Sunday, October 26, 2008

My Little Smiles


Smiles is such a special little guy. I will admit that I actually wondered if I would be able to love my children equally because of the attachment I had to Curly and the fact that I wasn't all that ready for him to join our family yet. I wanted another child, but wasn't sure that I could handle going through the steps yet. Birth was still a huge anxiety and I was dreading the first months with him. Curly had been so hard at times when she was a new baby and would cry for long periods of time without stopping. It was not the most precious time in my memory. I loved her, but she brought out some ugly emotions during that first couple months.
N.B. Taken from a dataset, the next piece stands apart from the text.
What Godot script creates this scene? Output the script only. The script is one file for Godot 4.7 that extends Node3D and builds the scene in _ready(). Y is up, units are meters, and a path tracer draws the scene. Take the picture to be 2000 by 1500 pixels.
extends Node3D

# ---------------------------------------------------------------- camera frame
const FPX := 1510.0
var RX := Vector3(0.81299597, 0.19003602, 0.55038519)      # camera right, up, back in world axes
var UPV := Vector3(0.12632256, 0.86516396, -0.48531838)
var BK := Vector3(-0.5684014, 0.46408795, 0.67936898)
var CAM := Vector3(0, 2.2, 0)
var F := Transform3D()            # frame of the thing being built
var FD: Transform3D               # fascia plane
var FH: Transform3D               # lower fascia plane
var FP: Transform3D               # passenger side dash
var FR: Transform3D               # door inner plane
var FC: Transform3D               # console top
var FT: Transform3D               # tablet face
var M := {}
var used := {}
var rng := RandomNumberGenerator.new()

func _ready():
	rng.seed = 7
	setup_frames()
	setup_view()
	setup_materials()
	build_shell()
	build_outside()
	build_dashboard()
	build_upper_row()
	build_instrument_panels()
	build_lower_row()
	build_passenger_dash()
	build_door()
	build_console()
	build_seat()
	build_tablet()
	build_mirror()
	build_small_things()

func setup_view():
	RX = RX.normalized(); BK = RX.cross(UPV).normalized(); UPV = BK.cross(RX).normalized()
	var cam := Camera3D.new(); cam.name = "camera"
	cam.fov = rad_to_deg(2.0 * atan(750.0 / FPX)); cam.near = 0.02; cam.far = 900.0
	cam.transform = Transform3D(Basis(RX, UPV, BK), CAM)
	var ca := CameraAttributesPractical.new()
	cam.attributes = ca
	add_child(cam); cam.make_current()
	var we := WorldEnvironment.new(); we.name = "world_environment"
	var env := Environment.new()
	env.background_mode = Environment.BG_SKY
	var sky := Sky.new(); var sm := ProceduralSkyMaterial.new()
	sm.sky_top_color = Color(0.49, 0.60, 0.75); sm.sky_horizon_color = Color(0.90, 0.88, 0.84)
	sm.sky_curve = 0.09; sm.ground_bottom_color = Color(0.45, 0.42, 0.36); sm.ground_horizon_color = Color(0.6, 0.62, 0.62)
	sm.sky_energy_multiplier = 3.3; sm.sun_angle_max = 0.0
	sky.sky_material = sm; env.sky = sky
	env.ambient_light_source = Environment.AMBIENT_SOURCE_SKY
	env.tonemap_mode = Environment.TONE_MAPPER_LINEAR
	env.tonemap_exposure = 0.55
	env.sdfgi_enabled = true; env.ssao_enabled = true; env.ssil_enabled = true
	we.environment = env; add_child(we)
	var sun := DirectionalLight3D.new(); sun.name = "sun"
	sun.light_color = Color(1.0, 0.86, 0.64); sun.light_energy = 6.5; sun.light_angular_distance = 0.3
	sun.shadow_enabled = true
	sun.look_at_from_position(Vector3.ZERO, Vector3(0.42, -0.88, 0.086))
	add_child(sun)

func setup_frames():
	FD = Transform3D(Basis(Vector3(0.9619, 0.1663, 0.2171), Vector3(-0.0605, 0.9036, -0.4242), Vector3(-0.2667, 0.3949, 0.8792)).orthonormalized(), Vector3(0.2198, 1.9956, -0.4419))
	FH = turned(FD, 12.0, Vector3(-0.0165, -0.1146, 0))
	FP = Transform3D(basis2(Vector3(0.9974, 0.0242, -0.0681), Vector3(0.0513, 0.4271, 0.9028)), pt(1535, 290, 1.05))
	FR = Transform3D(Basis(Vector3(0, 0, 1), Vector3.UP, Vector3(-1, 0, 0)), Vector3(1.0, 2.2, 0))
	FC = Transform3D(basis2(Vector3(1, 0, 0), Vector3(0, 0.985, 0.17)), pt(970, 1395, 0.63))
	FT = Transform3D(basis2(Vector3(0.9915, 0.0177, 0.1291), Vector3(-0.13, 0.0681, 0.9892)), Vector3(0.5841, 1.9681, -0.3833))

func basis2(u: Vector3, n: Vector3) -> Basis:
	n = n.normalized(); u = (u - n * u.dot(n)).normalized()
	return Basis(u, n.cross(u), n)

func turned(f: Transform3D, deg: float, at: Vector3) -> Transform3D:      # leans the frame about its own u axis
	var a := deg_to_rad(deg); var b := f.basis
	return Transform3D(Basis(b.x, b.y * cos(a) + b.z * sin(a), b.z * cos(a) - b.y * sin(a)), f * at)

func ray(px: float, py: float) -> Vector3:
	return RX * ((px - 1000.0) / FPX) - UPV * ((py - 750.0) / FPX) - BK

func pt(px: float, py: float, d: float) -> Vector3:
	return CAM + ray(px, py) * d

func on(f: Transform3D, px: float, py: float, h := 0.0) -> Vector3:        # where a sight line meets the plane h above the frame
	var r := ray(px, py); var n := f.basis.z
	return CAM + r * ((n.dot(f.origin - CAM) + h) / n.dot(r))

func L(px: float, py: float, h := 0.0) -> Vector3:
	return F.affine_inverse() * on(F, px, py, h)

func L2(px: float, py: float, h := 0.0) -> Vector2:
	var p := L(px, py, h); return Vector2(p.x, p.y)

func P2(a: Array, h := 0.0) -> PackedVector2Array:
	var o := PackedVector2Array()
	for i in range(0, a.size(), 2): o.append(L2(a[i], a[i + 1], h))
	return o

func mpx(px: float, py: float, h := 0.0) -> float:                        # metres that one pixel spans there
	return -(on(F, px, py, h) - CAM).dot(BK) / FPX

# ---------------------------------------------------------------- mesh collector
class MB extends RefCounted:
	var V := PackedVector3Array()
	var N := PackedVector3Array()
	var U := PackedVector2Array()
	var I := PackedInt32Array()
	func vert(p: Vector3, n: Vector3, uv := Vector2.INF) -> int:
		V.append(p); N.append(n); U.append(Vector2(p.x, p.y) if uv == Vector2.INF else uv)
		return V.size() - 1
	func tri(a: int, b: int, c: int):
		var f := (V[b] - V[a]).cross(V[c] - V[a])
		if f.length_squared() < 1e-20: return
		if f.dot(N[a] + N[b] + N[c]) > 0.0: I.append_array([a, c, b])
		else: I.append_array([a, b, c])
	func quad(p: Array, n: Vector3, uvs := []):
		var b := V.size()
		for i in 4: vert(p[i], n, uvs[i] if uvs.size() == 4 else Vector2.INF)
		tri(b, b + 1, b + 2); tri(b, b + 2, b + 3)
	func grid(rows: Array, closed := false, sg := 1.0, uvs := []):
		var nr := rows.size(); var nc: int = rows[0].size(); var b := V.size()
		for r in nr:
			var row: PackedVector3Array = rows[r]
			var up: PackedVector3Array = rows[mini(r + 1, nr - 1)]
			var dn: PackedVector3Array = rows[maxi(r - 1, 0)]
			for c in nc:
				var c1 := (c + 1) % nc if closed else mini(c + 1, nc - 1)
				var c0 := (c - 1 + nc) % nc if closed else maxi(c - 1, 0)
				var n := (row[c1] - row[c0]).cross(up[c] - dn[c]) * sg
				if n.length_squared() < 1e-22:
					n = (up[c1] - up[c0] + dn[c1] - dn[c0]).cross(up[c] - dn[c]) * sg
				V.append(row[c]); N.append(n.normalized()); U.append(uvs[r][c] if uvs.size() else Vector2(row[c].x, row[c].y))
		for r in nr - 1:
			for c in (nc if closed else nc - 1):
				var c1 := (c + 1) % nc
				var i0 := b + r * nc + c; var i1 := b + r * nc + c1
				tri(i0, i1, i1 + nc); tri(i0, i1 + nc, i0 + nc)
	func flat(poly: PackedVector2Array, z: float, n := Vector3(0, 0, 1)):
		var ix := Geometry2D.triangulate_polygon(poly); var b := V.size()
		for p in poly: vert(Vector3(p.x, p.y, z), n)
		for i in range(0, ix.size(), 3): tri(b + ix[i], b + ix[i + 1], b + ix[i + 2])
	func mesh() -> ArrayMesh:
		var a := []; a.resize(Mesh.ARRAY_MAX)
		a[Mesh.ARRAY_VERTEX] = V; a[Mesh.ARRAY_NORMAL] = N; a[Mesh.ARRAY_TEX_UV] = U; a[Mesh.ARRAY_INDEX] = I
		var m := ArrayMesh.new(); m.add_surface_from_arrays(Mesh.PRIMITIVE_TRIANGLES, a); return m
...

As I was anxious one night I was searching scripture for some comfort and the Lord brought me to this verse:

"Fear not for I am with you.
Be not dismayed, for I am your God.
I will strengthen you,
Yes, I will help you.
I will uphold you with My righteous right hand."
Isaiah 41:10

I found myself meditating on that verse to calm my nerves and to help me to focus on the right things. It helped, and during the process of my labor and delivery with Smiles I kept my mind on it again. It kept me calm by focusing on the fact that God was with me and He would help me.
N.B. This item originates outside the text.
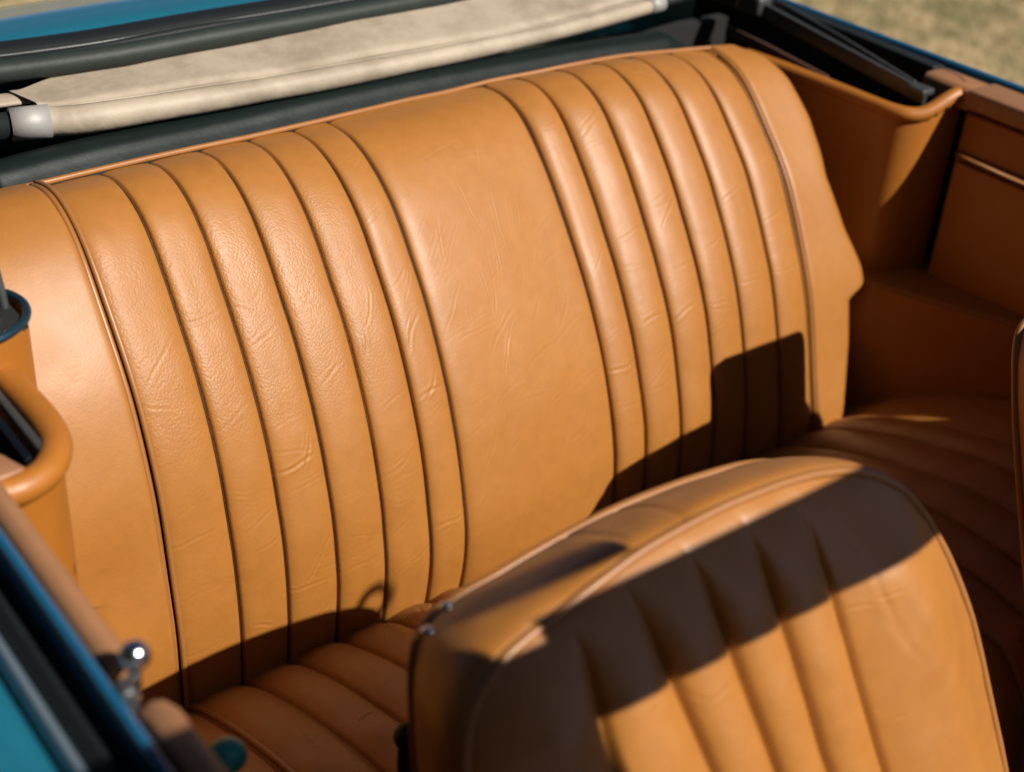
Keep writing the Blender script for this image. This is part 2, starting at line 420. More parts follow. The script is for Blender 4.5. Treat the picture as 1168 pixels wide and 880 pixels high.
def panel(name, seams, mat, seed, plain=False, amp=0.0125, edge_l=0.0, edge_r=0.0):
    r = np.random.default_rng(seed)
    x0, x1 = seams[0], seams[-1]
    X = np.linspace(x0, x1, int((x1 - x0) / 0.0009))
    P, Nn = base_surface(X)
    XX = P[..., 0]; S = arc(XX)
    H = np.zeros_like(XX)
    for a, b in zip(seams[:-1], seams[1:]):
        wob = 0.0011 * (vnoise(S, S * 0, 9, int(a * 1000) + 5)) * 0
        t = np.clip((XX - a - wob) / (b - a), 0, 1)
        q = np.abs(2 * t - 1)
        ex = 7.0 if plain else 2.7
        am = (0.008 if plain else amp) * (1 + 0.12 * vnoise(S, XX * 0 + a, 7, 3))
        if plain:
            h = am * .8 * (1 - q ** 16) + 0.004 * (1 - q ** 2)
        else:
            if x0 < .3:
                h = am * .52 * (1 - np.abs(2 * t ** .90 - 1) ** 3.4)
            else:
                h = am * (.68 * (1 - np.abs(2 * t ** .78 - 1) ** 2.5))
            # deep narrow stitch line
        gw = 0.0018 if plain else 0.0014
        dd = np.minimum((t) * (b - a), (1 - t) * (b - a))
        h = h - 0.0062 * np.exp(-(dd / gw) ** 2)
        # pleats flatten towards the top roll and the bottom
        fl = 0.30 + 0.70 * smoothstep(SLEN - 0.01, SLEN - 0.12, S)
        inside = (XX >= a) & (XX <= b)
        H = np.where(inside, h * fl, H)
    # soft rumple
    H += 0.0004 * vnoise(XX, S, 28, seed) + 0.0012 * vnoise(XX, S, 9, seed + 1) + 0.00012 * vnoise(XX, S, 70, seed + 2)
    # creases
    lst = []
    for a, b in zip(seams[:-1], seams[1:]):
        w = b - a
        n_ = int(9 + r.integers(0, 5)) if not plain else 60
        for _ in range(n_):
            s0 = r.choice([r.uniform(0.10, 0.30), r.uniform(0.22, 0.46), r.uniform(0.05, 0.6)])
            an = r.normal(0.12, 0.28) if not plain else r.choice([r.normal(0.15, 0.25), r.normal(1.0, 0.25)])
            if not plain and r.random() < .3: an = r.normal(0.7, 0.3)
            ln = (r.uniform(0.5, 1.35) * w) if not plain else r.uniform(0.02, 0.085)
            xx = r.uniform(a + .25 * w, b - .25 * w) if not plain else r.uniform(a + .02, b - .02)
            dp = abs(r.normal(0, 0.00026)) + 0.00012
            if plain: dp *= 0.55
            lst.append((xx, s0, an, ln, dp, r.uniform(0.0008, 0.0016), r.normal(0, 0.25)))
            if r.random() < .5:
                for q in range(int(r.integers(1, 4))):
                    lst.append((xx + r.normal(0, .004), s0 + (q + 1) * r.uniform(.003, .006), an + r.normal(0, .1), ln * r.uniform(.4, .8), dp * .7, 0.0009, r.normal(0, .25)))
    for a in seams[1 if plain else 0:]:     # puckers pulled in by the stitching
        for s0 in np.arange(.06, .60, .013):
            if r.random() < .45: continue
            sd = r.choice([-1, 1])
            lst.append((a + sd * r.uniform(.005, .010), s0 + r.normal(0, .003), sd * r.uniform(.1, .7), r.uniform(.008, .018), r.uniform(.00008, .00024), r.uniform(.0007, .0012), 0))
    if plain:   # long fine pull lines fanning out from the left seam, dark in raking light
        for q in range(26):
            a_ = r.normal(.15, .55); l_ = r.uniform(.03, .10)
            lst.append((x0 + .012 + .5 * l_ * math.cos(a_), .41 + r.normal(0, .022) + .5 * l_ * math.sin(a_), a_, l_, r.uniform(.00008, .0002), .0009, r.normal(0, .15)))
        for q in range(8):
            lst.append((r.uniform(x0 + .07, x1 - .05), r.uniform(.28, .50), 1.45 + r.normal(0, .2), r.uniform(.05, .11), r.uniform(.00010, .0002), .0009, r.normal(0, .2)))
    H += strokes(XX, S, lst)
    Q = P + Nn * H[..., None]
    # tuck behind the top piping
    tail = np.repeat(Q[-1:], 4, 0).copy()
    for k_ in range(4):
        tail[k_, :, 1] += 0.006 * (k_ + 1); tail[k_, :, 2] -= 0.012 * (k_ + 1)
    Q = np.concatenate([Q, tail], 0)
    Q -= RO
    return grid_obj(name, Q, mat, rear, flip=True)

SE_L = [.016, .085, .141, .201, .262, .321, .369]
SE_R = [.609, .661, .723, .785, .848, .920, .987]
pl = panel('pleated_panel', SE_L, M_seat, 21)
pc = panel('plain_panel', [.369, .609], M_seat, 22, plain=True)
pr_ = panel('pleated_panel', SE_R, M_seat, 23)

# side bolsters, outline narrows upward and steps in over the wheel-arch ledge
def bolster(side):
    if side > 0:
        S_ = np.linspace(0, 1, NS)
        # outer x by arc fraction
        ks = [0, .10, .22, .335, .355, .40, .50, .63, .78, .88, .95, 1.0]
        vs = [1.068, 1.070, 1.084, 1.088, 1.122, 1.120, 1.098, 1.083, 1.094, 1.088, 1.074, 1.055]
        xo = np.interp(S_, ks, vs); xo = np.convolve(np.r_[[xo[0]] * 4, xo, [xo[-1]] * 4], np.ones(9) / 9, 'valid'); xi = .989
    else:
        S_ = np.linspace(0, 1, NS)
        ks = [0, .10, .22, .30, .33, .45, .60, .75, .9, 1.0]
        vs = [-.065, -.065, -.075, -.085, -.20, -.20, -.19, -.17, -.14, -.10]
        xo = np.interp(S_, ks, vs); xi = 0.013
    nxx = 60
    T = np.linspace(0, 1, nxx)
    X2 = xi + (xo[:, None] - xi) * T[None, :]
    out = np.empty((NS, nxx, 3)); 
    f = np.clip((X2 - xs_f[0]) / (xs_f[1] - xs_f[0]), 0, 134.999); i = f.astype(int); f = (f - i)[..., None]
    rr = np.arange(NS)[:, None]
    c_ = PF[i, rr] * (1 - f) + PF[i + 1, rr] * f
    out[..., 0] = X2; out[..., 1:] = c_
    ds = np.gradient(out, axis=0)
    n = np.stack([np.zeros_like(ds[..., 0]), -ds[..., 2], ds[..., 1]], -1); n /= np.linalg.norm(n, axis=-1)[..., None]
    wd = np.abs(xo - xi)[:, None]
    di = T[None, :] * wd; do_ = (1 - T[None, :]) * wd
    H = 0.008 - (0.009 if side > 0 else .006) * np.exp(-(di / 0.005) ** 2) - 0.016 * np.exp(-(do_ / 0.012) ** 1.5)
    S = arc(X2)
    if side < 0:
        H += 0.001 - 0.004 * smoothstep(-.02, -.12, X2)
    H += 0.0004 * vnoise(X2, S, 6, 77) + 0.0001 * vnoise(X2, S, 60, 78)
    Q = out + n * H[..., None]
    # wrap the outer edge back
    ex = []
    for k_ in range(1, 7):
        e_ = Q[:, -1].copy(); a_ = k_ * 0.011
        e_ -= n[:, -1] * a_; e_[:, 0] += (0.004 if side > 0 else -0.004) * math.sin(min(1, k_ / 3) * 1.57)
        ex.append(e_[:, None])
    Q = np.concatenate([Q] + ex, 1)
    tail = np.repeat(Q[-1:], 5, 0).copy()
    for k_ in range(5):
        tail[k_, :, 1] += 0.010 * (k_ + 1); tail[k_, :, 2] -= 0.010 * (k_ + 1) ** 1.3
    Q = np.concatenate([Q, tail], 0) - RO
    return grid_obj('side_bolster', Q, M_seat, rear, flip=(side > 0))
bolster(-1); bolster(1)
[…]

His name was a name that we had picked out long ago for a boy name if our first had been a boy. We liked how the names we chose created the initials spell out the short version of his name. So cute and witty if I do say so myself. Later, Vicky made the connection with his name and the verse. His name means son of my right hand. The verse says, "I will uphold you with My righteous right hand." It may not mean much to anyone else, but it makes him name so special to me. It reminds me even more that Smiles is His child. "Son of His righteous right hand" to piece the two together.
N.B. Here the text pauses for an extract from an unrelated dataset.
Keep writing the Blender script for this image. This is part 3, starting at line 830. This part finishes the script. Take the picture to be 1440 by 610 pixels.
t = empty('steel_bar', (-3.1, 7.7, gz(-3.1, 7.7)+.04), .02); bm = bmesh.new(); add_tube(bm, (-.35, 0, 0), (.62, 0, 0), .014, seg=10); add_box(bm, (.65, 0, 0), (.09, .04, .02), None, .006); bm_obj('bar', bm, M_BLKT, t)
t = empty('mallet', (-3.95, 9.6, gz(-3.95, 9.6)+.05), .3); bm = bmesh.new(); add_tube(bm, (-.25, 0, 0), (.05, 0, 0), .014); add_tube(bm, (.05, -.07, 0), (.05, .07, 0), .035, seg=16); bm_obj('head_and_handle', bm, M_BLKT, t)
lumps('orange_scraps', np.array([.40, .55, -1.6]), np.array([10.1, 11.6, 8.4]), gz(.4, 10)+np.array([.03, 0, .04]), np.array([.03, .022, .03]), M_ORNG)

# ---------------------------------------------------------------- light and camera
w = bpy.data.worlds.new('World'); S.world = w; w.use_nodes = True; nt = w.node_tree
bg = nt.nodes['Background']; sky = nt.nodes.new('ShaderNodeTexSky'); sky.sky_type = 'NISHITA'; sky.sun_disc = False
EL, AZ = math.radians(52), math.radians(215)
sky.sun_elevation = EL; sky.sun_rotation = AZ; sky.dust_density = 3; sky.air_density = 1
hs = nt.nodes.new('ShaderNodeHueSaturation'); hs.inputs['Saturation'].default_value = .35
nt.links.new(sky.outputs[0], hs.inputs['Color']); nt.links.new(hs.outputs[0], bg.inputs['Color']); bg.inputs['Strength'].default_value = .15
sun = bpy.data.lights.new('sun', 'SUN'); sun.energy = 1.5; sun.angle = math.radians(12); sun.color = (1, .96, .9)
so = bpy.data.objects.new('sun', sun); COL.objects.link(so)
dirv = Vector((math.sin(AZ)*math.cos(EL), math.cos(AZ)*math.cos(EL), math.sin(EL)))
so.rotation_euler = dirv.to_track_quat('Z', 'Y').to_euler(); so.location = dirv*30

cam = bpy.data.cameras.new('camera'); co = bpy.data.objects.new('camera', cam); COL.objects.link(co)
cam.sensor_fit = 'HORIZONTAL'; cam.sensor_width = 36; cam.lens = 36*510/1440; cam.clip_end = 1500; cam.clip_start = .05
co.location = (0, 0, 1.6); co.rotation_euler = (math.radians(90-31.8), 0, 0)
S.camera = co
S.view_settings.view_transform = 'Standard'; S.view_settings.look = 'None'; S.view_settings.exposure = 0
My little guy has been such a mellow fellow. He doesn't cry that much, and he loves to cuddle with Mom. His crying always stops after I find the reason for it, he isn't one to cry just for the sake of crying. He is content to just chill out and watch his sister, he much prefers it to toys of any sort. (Though she tries to give him all sorts of her toys.) He taught me that I could, in fact, love another child as much as my dear firstborn. I figured he would.

2 comments:

Vicky said...

This is so precious! He is a reminder that God doesn't give us more than we can handle.

And I love that he's a snuggler! It makes me so happy when he's content to chill out in my arms with his head on my shoulder.

Thanks for the reminder of his name connection to that verse. I'd forgotten about that!

Heidi B. said...

I love snuggling with Ben. He is such a delight to me as well!